Die Umgebung des Marktplatzes und der Marktplatz selbst sind nicht wiederzuerkennen, wie das eingefügte Bild bezeugt.
Die Kirche steht völlig im Freien. Die Schulstraße ist zur Hälfte – nach dem Marktplatz hin – ohne Häuser. Das „Rote-Kreuz-Haus“ (früher Zoch) vor der Kirche steht einsam und verlassen da. Unmittelbar neben dem Hause – also zwischen Pfarrhaus und „Rotes-Kreuz-Haus“ – führt eine breite, steinerne Treppe zum Haupteingang der Kirche herunter.
Die spärlich vorhandenen Läden der schon wieder 7000 Seelen großen Stadt sind bis spät abends geöffnet, und zwar so lange, bis kein Kunde mehr kommt. Aber überall sind Kioske aufgestellt, z. B. bei Daase, Woll-Kaßner, Landbundhaus und auf der Promenade. Der Saal des Landbundhauses ist als Kino umgebaut. Auf dem ehemaligen Hausgrundstück ist eine Grünanlage, mit Blumen bepflanzt, geschaffen.
Die Vorstadt ist gar nicht beschädigt. Das Bahnhofsgebäude ist auch nicht mehr da. Als Bahnhofsgebäude hat man das danebenstehende frühere Beamtenwohnhaus eingerichtet.

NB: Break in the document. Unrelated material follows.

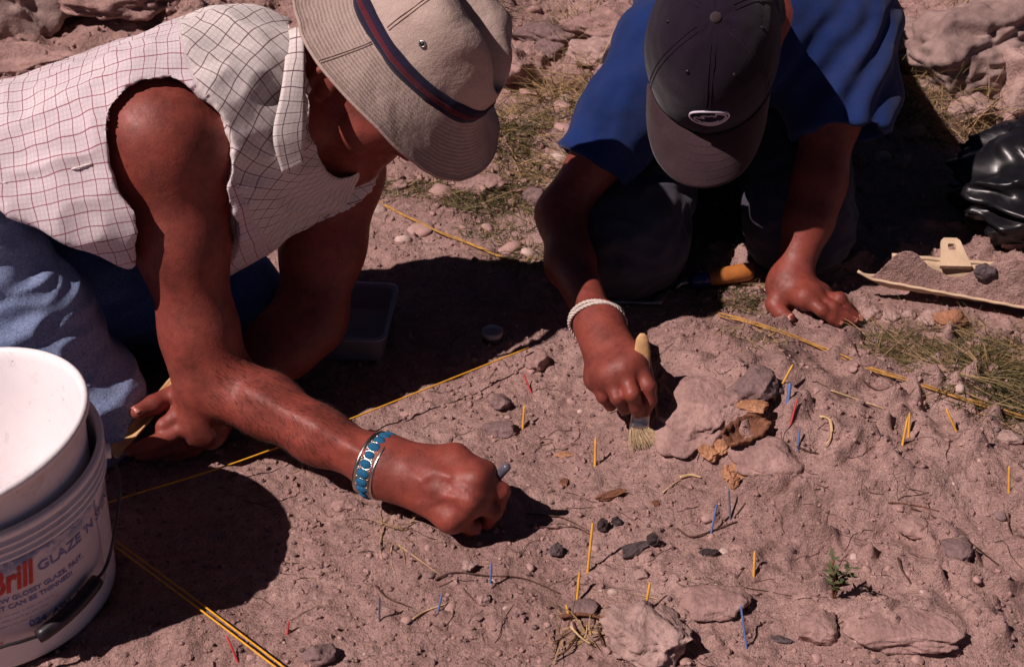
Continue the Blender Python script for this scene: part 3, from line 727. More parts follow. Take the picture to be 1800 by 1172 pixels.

Die Pi-Bauten an der Herzogswalder Straße beherbergen jetzt die Kreisverwaltung. Zielenzig ist wieder Kreisstadt geworden.
Man fängt auch an, Wohnungen zu bauen. So entstehen in der Stadt viele Neubauten.
Auch dem Stadtwald und dem Bürgersee wurde ein Besuch abgestattet.
Es ist natürlich alles ganz anders geworden. Kein deutsches Wort, nur polnische Laute hört man noch. Die Jugenderinnerungen wurden hellwach. Ja, liebe Heimat, wie warst du einstmals doch so schön!
Am Spätnachmittag wurde Zielenzig wieder verlassen. Einmal wurde noch durch die Stadt gefahren. Viele gute Wünsche und Grüße gab Frau Waldow und ihre Familie mit auf den Weg; auch an alle diejenigen, die sich ihrer Vaterstadt erinnern. Das Fotografieren wurde nicht gern gesehen.
In Zielenzig sind noch vier frühere deutsche Familien, von denen tatsächlich nur noch eine die alte deutsche Staatsangehörigkeit besitzt; diese Familie stammt aus Ostpreußen und ist in Zielenzig hängengeblieben. Wirtschaftlich geht es allen jetzigen Einwohnern von Zielenzig nicht besonders. Polen hat die schweren Kriegsfolgen noch lange nicht überwunden.
Diesen Bericht habe ich auf Grund mir überlassener Unterlagen aus dritter Hand zusammengestellt.